Perfume Genius’s first two albums are nothing if not forceful, marked by highly dramatic, despondently naked songs that might seem sappy were they not so intent on exploring uncomfortable psychological terrain. It’s challenging and deeply felt music, but the lo-fi aesthetic and aggressively confessional approach leaves both 2010’s Learning and 2012’s Put Your Back N 2 It sounding formless and inapproachable, steamrolling any attempt at differentiating between emotional registers.

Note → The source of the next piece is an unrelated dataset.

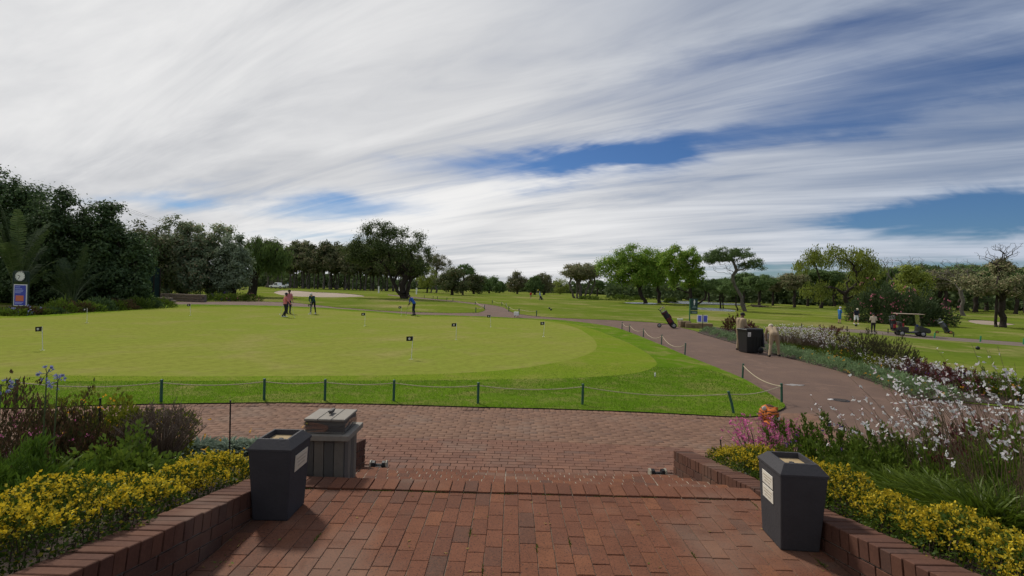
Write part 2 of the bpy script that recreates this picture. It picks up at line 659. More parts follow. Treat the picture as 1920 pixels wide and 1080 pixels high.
def leaf_quads(P, A, ln, wd, rng, bend=0., Nrm=None):
    """rhombic leaves: base points P, axis A, lengths, widths"""
    n = len(P)
    A = unit(A)
    rnd = rng.normal(size=(n, 3))
    Sd = unit(np.cross(A, rnd if Nrm is None else Nrm))
    Nn = np.cross(A, Sd)
    ln = np.broadcast_to(np.asarray(ln, float), (n,))[:, None]
    wd = np.broadcast_to(np.asarray(wd, float), (n,))[:, None]
    mid = P + A * ln * .5 + Nn * (bend * ln)
    V = np.stack([P, mid + Sd * wd * .5, P + A * ln, mid - Sd * wd * .5], 1).reshape(-1, 3)
    F = np.arange(4 * n).reshape(n, 4)
    return V, F


def blades(P, A, ln, wd, rng, droop=.3):
    """grass-like blades of two quads and a tip: returns V, F(quads, degenerate tip as thin quad)"""
    n = len(P)
    A = unit(A)
    Sd = unit(np.cross(A, rng.normal(size=(n, 3))))
    ln = np.broadcast_to(np.asarray(ln, float), (n,))[:, None]
    wd = np.broadcast_to(np.asarray(wd, float), (n,))[:, None]
    dn = np.array([0, 0, -1.])
    out = A.copy(); out[:, 2] = 0; out = unit(out)
    rows = []
    for t, w in ((0, .7), (.4, 1.), (.75, .7), (1., .12)):
        c = P + A * ln * t + (out * .35 + dn) * (ln * droop * t * t)
        rows += [c - Sd * wd * .5 * w, c + Sd * wd * .5 * w]
    V = np.stack(rows, 1).reshape(-1, 3)
    b = (np.arange(n) * 8)[:, None]
    F = np.concatenate([b + np.array([[0, 1, 3, 2]]), b + np.array([[2, 3, 5, 4]]), b + np.array([[4, 5, 7, 6]])], 0)
    return V, F


def cones(segs, n=5):
    """segs: (p0, p1, r0, r1) arrays -> frusta"""
    P0 = np.array([s[0] for s in segs], float); P1 = np.array([s[1] for s in segs], float)
    r0 = np.array([s[2] for s in segs], float); r1 = np.array([s[3] for s in segs], float)
    A = unit(P1 - P0)
    ref = np.where(np.abs(A[:, :1]) < .8, np.array([[1., 0, 0]]), np.array([[0, 1., 0]]))
    a = unit(ref - A * (ref * A).sum(1, keepdims=True))
    b = np.cross(A, a)
    th = np.arange(n) * 2 * PI / n
    ring = a[:, None] * np.cos(th)[None, :, None] + b[:, None] * np.sin(th)[None, :, None]
    ext = A * (r1[:, None] * .3)
    V = np.concatenate([P0[:, None] + ring * r0[:, None, None], (P1 + ext)[:, None] + ring * r1[:, None, None]], 1).reshape(-1, 3)
    base = (np.arange(len(segs)) * 2 * n)[:, None]
    F = np.concatenate([base + np.array([[k, (k + 1) % n, n + (k + 1) % n, n + k]]) for k in range(n)], 0)
    return V, F


def inpoly(X, Y, poly):
    poly = np.asarray(poly, float)
    ins = np.zeros(X.shape, bool)
    x0, y0 = poly[-1]
    for x1, y1 in poly:
        c = (y1 > Y) != (y0 > Y)
        with np.errstate(divide='ignore', invalid='ignore'):
            xi = (x0 - x1) * (Y - y1) / (y0 - y1 + 1e-12) + x1
        ins ^= c & (X < xi)
        x0, y0 = x1, y1
    return ins

# ------------------------------------------------------------------ the lie of greens, paths and beds
def P2(*pts):
    """list of photograph points or ('w', x, y) world points -> ground xy"""
    o = []
    for p in pts:
        if p[0] == 'w':
            o.append((p[1], p[2]))
        else:
            q = at(*p)
            o.append((q.x, q.y))
    return o


def smooth(poly, sub=4, closed=True):
    p = np.array(poly, float)
    n = len(p)
    out = []
    for i in range(n if closed else n - 1):
        a, b, c, d = (p[(i + k) % n] if closed else p[min(max(i + k, 0), n - 1)] for k in (-1, 0, 1, 2))
        for t in np.arange(sub) / sub:
            out.append(.5 * ((2 * b) + (c - a) * t + (2 * a - 5 * b + 4 * c - d) * t * t + (3 * b - a - 3 * c + d) * t ** 3))
    if not closed:
        out.append(p[-1])
    return [tuple(q) for q in out]


back_edge = [(1040, 600), (960, 596.4), (928, 594.8), (846, 592), (779, 590.3), (711, 584.8), (646, 580.3), (602, 577.3), (529, 574.3), (440, 572.4), (330, 571.5), (240, 577), (100, 587), (-60, 600)]
island_front = [('w', -16, 8.9), (0, 768), (100, 765), (200, 762), (300, 760), (495, 757.5), (610, 758.5), (740, 761), (900, 766), (1000, 768), (1092, 771), (1200, 775), (1300, 780), (1380, 784), (1425, 782)]
island_side = [(1460, 772), (1472, 764), (1462, 753), (1430, 733), (1394, 712), (1340, 689), (1284, 667), (1240, 648), (1206, 634), (1181, 624), (1150, 614), (1100, 606)]
Z = {}
Z['lawn'] = smooth(P2(*(island_front + island_side + back_edge + [('w', -26, 16)])), 3)
Z['putting_green'] = smooth(P2((-70, 700), (100, 706), (300, 708), (420, 708), (560, 707), (700, 706), (850, 702), (960, 694), (1050, 680), (1105, 664), (1119, 648), (1105, 630),
                               (1076, 614), (1016, 602), (928, 597.6), (846, 595), (779, 593.3), (711, 588.4), (646, 584), (602, 581), (529, 578), (440, 577), (330, 578), (240, 584), (100, 594), (-70, 606)), 4)
Z['green_collar'] = smooth(P2((-90, 722), (100, 718), (300, 717), (700, 716), (950, 714), (1100, 710), (1190, 702), (1227, 690), (1228, 676), (1200, 655), (1150, 632), (1100, 614), (1040, 602.5),
                              (928, 596), (846, 593.4), (779, 591.7), (711, 586.6), (646, 582), (602, 579), (529, 576), (440, 574.6), (330, 575), (240, 580.5), (100, 590.5), (-90, 602)), 4)
path_right = [(1725, 748), (1650, 719), (1560, 690), (1500, 675), (1460, 665), (1400, 649), (1345, 633), (1300, 620), (1262, 611), (1240, 606), (1150, 600.5), (1060, 597), (990, 591.5), (957, 584.5), (945, 577), (925, 572.5), (900, 569.2)]
Z['path'] = P2(('w', -16, 6.0), ('w', 2.1, 6.0), ('w', 3.6, 6.9), ('w', 6, 7.5), ('w', 10, 8.2), ('w', 22, 9.4), ('w', 22, 11.4), ('w', 14, 11.8)) + \
    smooth(P2(*path_right), 3, False) + P2((833, 562.3), (727, 552), (727, 553.8), (830, 564), (893, 571.4), (909, 577.5), (909, 582.5), (898, 586.5), (846, 587.2), (779, 585.6), (711, 582.6),
                                           (630, 576.6), (583, 571), (548, 567.5), (494, 565.6), (440, 565.6), (385, 566), (322, 566), (322, 571.5), (440, 585), (780, 620), (1150, 640), ('w', 3, 12), ('w', -16, 11))
Z['bunker'] = smooth(P2((514, 549), (541, 555), (606, 557.5), (660, 557), (684, 555.5), (665, 552), (624, 549), (571, 546.6), (541, 544.6), (520, 546)), 3)
Z['sand_trap'] = smooth(P2((1815, 600.5), (1850, 601), (1885, 605.5), (1903, 609), (1870, 610), (1830, 607)), 3)
Z['cart_path'] = P2((1440, 612.5), (1560, 615.5), (1640, 620), (1700, 626.5), (1800, 634), (1990, 648), (1990, 656), (1800, 640.5), (1720, 635), (1640, 627), (1560, 620.5), (1440, 616))
Z['pond'] = smooth(P2((1240, 564), (1300, 565), (1345, 567.2), (1389, 570), (1396, 573), (1340, 572), (1265, 569.5)), 3)
Z['pool'] = smooth(P2((1300, 577), (1340, 578), (1374, 581.5), (1376, 584.5), (1330, 582.5), (1306, 579.5)), 3)
Z['inlet'] = smooth(P2((1170, 567.3), (1200, 567), (1232, 569), (1225, 571), (1190, 570)), 3)
bed2_px = [(1308, 624), (1345, 635), (1400, 651), (1460, 667), (1500, 677), (1560, 692), (1650, 721), (1725, 750)]
Z['flower_bed'] = P2(*bed2_px) + [(16, 12.3), (24, 12.5), (24, 17)] + P2((1900, 716), (1760, 690), (1680, 668), (1560, 645), (1440, 626), (1330, 613))
ORDER = ['pond', 'pool', 'inlet', 'bunker', 'sand_trap', 'putting_green', 'green_collar', 'lawn', 'cart_path', 'flower_bed', 'path']


def densify(poly, step):
    out = []
    n = len(poly)
    for i in range(n):
        a, b = np.array(poly[i]), np.array(poly[(i + 1) % n])
        k = max(1, min(12, int(np.linalg.norm(b - a) / step)))
        for t in range(k):
            out.append(tuple(a + (b - a) * t / k))
    return out


def build_ground():
    verts, edges = [], []
    for nme in ORDER:
        pl = densify(Z[nme], 1.5)
        b = len(verts)
        verts += [Vector(q) for q in pl]
        edges += [(b + i, b + (i + 1) % len(pl)) for i in range(len(pl))]

    def grid(x0, x1, y0, y1, s, hole=None):
        for yy in np.arange(y0, y1 + .01, s):
            for xx in np.arange(x0, x1 + .01, s):
                if hole and hole[0] < xx < hole[1] and hole[2] < yy < hole[3]:
                    continue
                verts.append(Vector((xx + random.uniform(-.2, .2) * s, yy + random.uniform(-.2, .2) * s)))
    grid(-30, 30, 4, 54, 1.5)
    grid(-72, 72, -8, 112, 5, (-30.5, 30.5, 3, 55))
    grid(-240, 240, -30, 330, 20, (-73, 73, -9, 113))
    grid(-1500, 1500, -200, 1900, 150, (-241, 241, -31, 331))
    ov, oe, of, *_ = delaunay_2d_cdt(verts, edges, [], 0, 1e-4)
    V = np.array([(q.x, q.y) for q in ov])
    F = np.array([f for f in of if len(f) == 3])
    C = V[F].mean(1)
    zone = np.full(len(F), -1)
    for i in range(len(ORDER) - 1, -1, -1):
        zone[inpoly(C[:, 0], C[:, 1], Z[ORDER[i]])] = i
    hz = H(V[:, 0], V[:, 1])
    G = dict(
        putting_green=M_grass('green_turf', (.208, .222, .044), (.184, .220, .036), (.27, .230, .090), .55, .10, 4., (R(32), 2.6, .10), .15),
        green_collar=M_grass('collar_turf', (.152, .196, .022), (.130, .196, .017), (.23, .205, .06), .55, .2, 7., None, .3),
        lawn=M_grass('lawn_turf', (.086, .160, .011), (.114, .190, .015), (.25, .21, .08), .7, .35, 14., None, .6),
        ground=M_grass('rough_turf', (.098, .142, .018), (.145, .178, .026), (.27, .225, .10), .9, .035, 3., None, .4),
        path=M_ground('worn_paving', (.128, .078, .055), (.100, .061, .045), (.172, .118, .088), 1.1, 45, .5, .008),
        cart_path=M_ground('dirt_track', (.15, .115, .09), (.12, .09, .07), (.2, .16, .12), 1.2, 14),
        flower_bed=M_ground('bed_soil', (.05, .034, .024), (.035, .025, .018), (.08, .06, .045), 3, 25, .8, .03),
        bunker=M_ground('bunker_sand', (.30, .235, .175), (.25, .195, .145), (.2, .15, .11), .6, 6, .4, .02),
        water=M_water('pond_water'))
    soil = M_plain('edge_soil', (.035, .027, .018), .95, var=.3, scale=9)
    gets_skirt = dict(lawn=.035, ground=.02, putting_green=.03, green_collar=.03, path=.0, cart_path=.008, flower_bed=.04, bunker=-.02, sand_trap=-.03)
    for i in range(-1, len(ORDER)):
        nme = ORDER[i] if i >= 0 else 'ground'
        T = F[zone == i]
        if not len(T):
            continue
        wet = nme in ('pond', 'pool', 'inlet')
        used, inv = np.unique(T, return_inverse=True)
        T2 = inv.reshape(-1, 3)
        vz = hz[used] + gets_skirt.get(nme, 0)
        if wet:
            vz = np.full(len(used), float(np.percentile(hz[used], 70)) + .03)
        if nme == 'bunker':     # dished sand with a raised back lip
            pass
        vv = np.column_stack([V[used], vz])
        ed = {}
        for t in T2:
            for a, b in ((0, 1), (1, 2), (2, 0)):
                k = (t[a], t[b])
                ed[k] = 1
        sk = [k for k in ed if (k[1], k[0]) not in ed]
        bot = {}
        vl = [tuple(q) for q in vv]
        faces = [tuple(t) for t in T2]
        n0 = len(faces)
        for a, b in sk:
            for q in (a, b):
                if q not in bot:
                    bot[q] = len(vl)
                    vl.append(tuple(vv[q]))
                    vl.append((vv[q][0], vv[q][1], vv[q][2] - (.12 if vv[q][1] < 40 else .5)))
            faces.append((bot[b], bot[a], bot[a] + 1, bot[b] + 1))
        me = bpy.data.meshes.new(nme)
        me.from_pydata(vl, [], faces)
        m_ = G['water'] if wet else G['bunker'] if nme in ('bunker', 'sand_trap') else G[nme]
        me.materials.append(m_); me.materials.append(soil)
        mi = np.zeros(len(faces), np.int32); mi[n0:] = 1
        me.polygons.foreach_set('material_index', mi)
        sm = np.ones(len(faces), bool); sm[n0:] = False
        me.polygons.foreach_set('use_smooth', sm)
        nm = {'sand_trap': 'sand_bunker', 'bunker': 'sand_bunker', 'pond': 'pond_water', 'pool': 'pond_water', 'inlet': 'pond_water'}.get(nme, nme)
        tag(link(nm, me), kind='structure')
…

That changes on Too Bright, in which Mike Hadreas suddenly pivots toward crafting catchy, palatable songs which, while retaining similar lyrical themes, now operate with far more flamboyance and panache, granting the album the feel of a second debut. It’s hard to say what’s motivated this change, but the new approach makes Hadreas’s existing skills—the vocal dexterity and innate capacity for wrenching pathos from the simplest of lyrics—that much easier to appreciate.
Opener “I Decline” starts off in familiar territory to past songs, but its mournful theatrics quickly segue into the vibrant, strutting “Queen,” its modern glam shimmer coming as a total surprise. Full of equivalently startling songs characterized by an impressive level of range, Too Bright is far more fully conceived than any of Hadreas’s prior work, and the elaborate production style makes the newly energetic music that much more interesting. This means that, when he does sporadically return to the basic formula of the shiveringly bare piano ballad, the effect is that much more pronounced, leaving songs like “No Good” feeling distinctively powerful, rather than lost in a sea of similarly toned material.
With the loss of uniformity, however, comes a scattershot method of album construction, and while there’s something refreshing about the drastic differences between songs here, it also undermines any sense of cohesion. The newfound assurance also makes for a few missteps, with songs like “I’m a Mother” and “My Body” twisting into distended, unpleasant forms.
But the transformation that occurs on Too Bright is mostly striking, turning Hadreas from a talented bore into a viable musical force. Nothing here sounds revolutionary or even especially distinctive, but Hadreas has successfully conceived of a new context for his raw lyrical approach, opting for a jagged, complex collection of bedroom pop over another sparsely appointed set of torch songs.